Viens jamais dans une manif qui va dégénérer les mains dans les poches : mets un casque, un protège-dents - celle-là, je l’ai perdue au 1er mai quand on s’est tapé avec les mecs du FN. Mets plusieurs pulls les uns par-dessus les autres pour amortir les coups et prévois une petite matraque. Ça peut aller du simple manche à balai scié jusqu’à la matraque télescopique : elle tient dans la poche et elle se déplie quand tu la sors. En revanche, si tu te fais serrer avec ça, tu finis au poste. Et puis fais pas comme les branleurs de 15 ans qui veulent se la raconter devant les flics : sweat-shirt à capuche et écharpe. Faut pas qu’on voie ta tête. Aujourd’hui, les flics te filment dans les manifs. Si tu balances une pierre sur un CRS et que la caméra te filme, t’as deux OPJ qui viennent frapper à ta porte le lendemain matin 6h00 pour passer en comparution immédiate.»

Une cause à défendre
« Après, ça dépend de jusqu’où tu veux aller. Moi je pense qu’on ne fait pas la révolution avec des manifs ou des tracts. Tu veux que ça change ? Prends les armes, c’est tout. Je sais que c’est un discours extrême mais c’est comme ça que je vois les choses. Voilà ce que je pense : Lis : « L’intensité d’une telle réplique donnera la mesure de notre capacité future à répondre coup pour coup à ses offensives. Si un embrasement des banlieues est prévu et prévisible, il ne pourra tenir qu’en se trouvant, cette fois-ci, relayé jusqu’au coeur de la métropole.» Je n’aime pas le pouvoir ni aucun de ses symboles : état, flics, juges, journalistes, curés. Pour y arriver, il faut casser le système en place. Je serai toujours dans les manifs où je pourrai casser du flic. Je suis un casseur et j’en suis fier. Un casseur de tout le système en place, de toutes les injustices, de toute la répression. J’emmerde les caméras de surveillance et tous ceux qui veulent nous fliquer. Si tu me demandes si j’ai déjà balancé un cocktail molotov, je te réponds oui. Un conseil: jette toujours ton cocktail sur le côté. J’ai vu des mecs le bras ou le dos en feu parce qu’au moment de lancer, l’essence s’est renversée sur eux.»

DAVID
David est Juif. A 27 ans, il est pratiquant sans être orthodoxe. Mais quand les Juifs de France sont menacés, il n’hésite pas, il manifeste. Et cogne.

La manifestation
« Ça montait depuis plusieurs semaines. Des synagogues brûlaient, des slogans antisémites arrivaient sur les murs. La veille de la manif, 30 000 mecs avaient défilé à Paris pour soutenir les Palestiniens. J’ai rien contre. Sauf que certains ont commencé à brûler des drapeaux d’Israël ou à montrer des pancartes avec écrit « Juifs = croix gammée ». On a vu les images au 20h00 et on s’est tous envoyé des textos pour se chauffer. Ça a duré jusqu’à 3h00 du mat’, non-stop. On voulait tous se venger et montrer qu’on allait pas se laisser faire. Fallait de la casse et fallait que ça se voie.

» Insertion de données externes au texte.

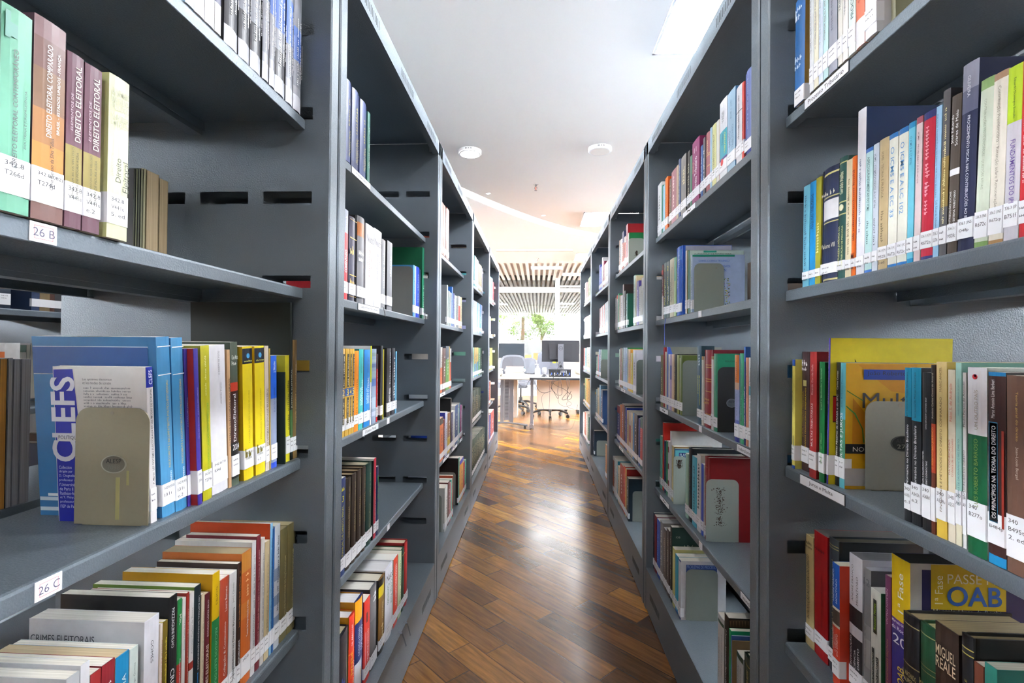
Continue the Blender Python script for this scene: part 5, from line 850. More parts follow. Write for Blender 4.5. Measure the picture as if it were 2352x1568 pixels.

Le lendemain, le 7 avril, on se retrouve tous à République. Avant le départ du cortège vers Bastille, il y avait eu quelques petites embrouilles, mais rien de méchant grâce au service d’ordre. Moi, tout de suite, je marche en tête de cortège, avec les mecs de la L.D.J., la Ligue de Défense Juive. Je suis pas d’accord avec leurs idées, mais quand il faut se taper, ils sont carrément là. Derrière nous, 200 000 personnes défilent avec des drapeaux d’Israël et des banderoles. Y a des people, des hommes politiques…

Au fur et à mesure qu’on se rapproche de Bastille, on sent la tension qui monte. Aux balcons, des mecs nous font des doigts d’honneur, on les siffle et on répond. Dans les rues parallèles aux Filles du Calvaire, on sait qu’il y a des frappes. Des jeunes Juifs reviennent en sang. Arrivés à Bastille, ça fritte avec les journalistes de LCI et de France 2. Ils sont chahutés. Des manifestants attrapent les appareils photos et les écrasent au sol. Là, les organisateurs de la manif appellent à se disperser, dans le calme. Mais on est trop chauds, ça peut pas se finir comme ça, on veut que ça parte en couille. Et les flics le sentent. Ils demandent aux cafés de ranger leur terrasse et de fermer boutique.»

Ça se tape à Bastille
« Et tout d’un coup, on entend des cris et on sait qu’il y a de la tape. Ce bruit-là, on le connaît par cœur. On l’a déjà entendu dans le Marais une semaine avant. On fonce vers la rue de la Roquette où ça tape dans tous les sens. Je baisse la visière de mon casque et je ramasse une bouteille par terre. Au début de la rue de la Roquette, on est une trentaine et on se retrouve nez à nez avec des pro-Palestiniens qui agitent des drapeaux du Hezbollah, un groupe terroriste. Ça charge. J’en vois un de ma taille à côté du grec, avec un keffieh sur le visage. Je cavale et je lui mets un grand chassé. Il tombe sur le trottoir et je lui mets un coup de pied dans la tête. J’ai senti son nez exploser sous ma chaussure. Je vois d’autres mecs arriver vers nous, de Léon Blum. Des mecs plus âgés et plus costauds. J’entends : « Ils ont des couteaux, ils ont des couteaux ! ». On se replie vers la Bastille et quelques mecs sont retranchés dans le café qui fait l’angle. Des Juifs descendent les vitrines et chargent à l’intérieur. Les CRS interviennent et tout le monde finit dans les gaz lacrymos. Je sais que ce jour-là, un commissaire de police a été poignardé. Il a passé plusieurs jours à l’hôpital.»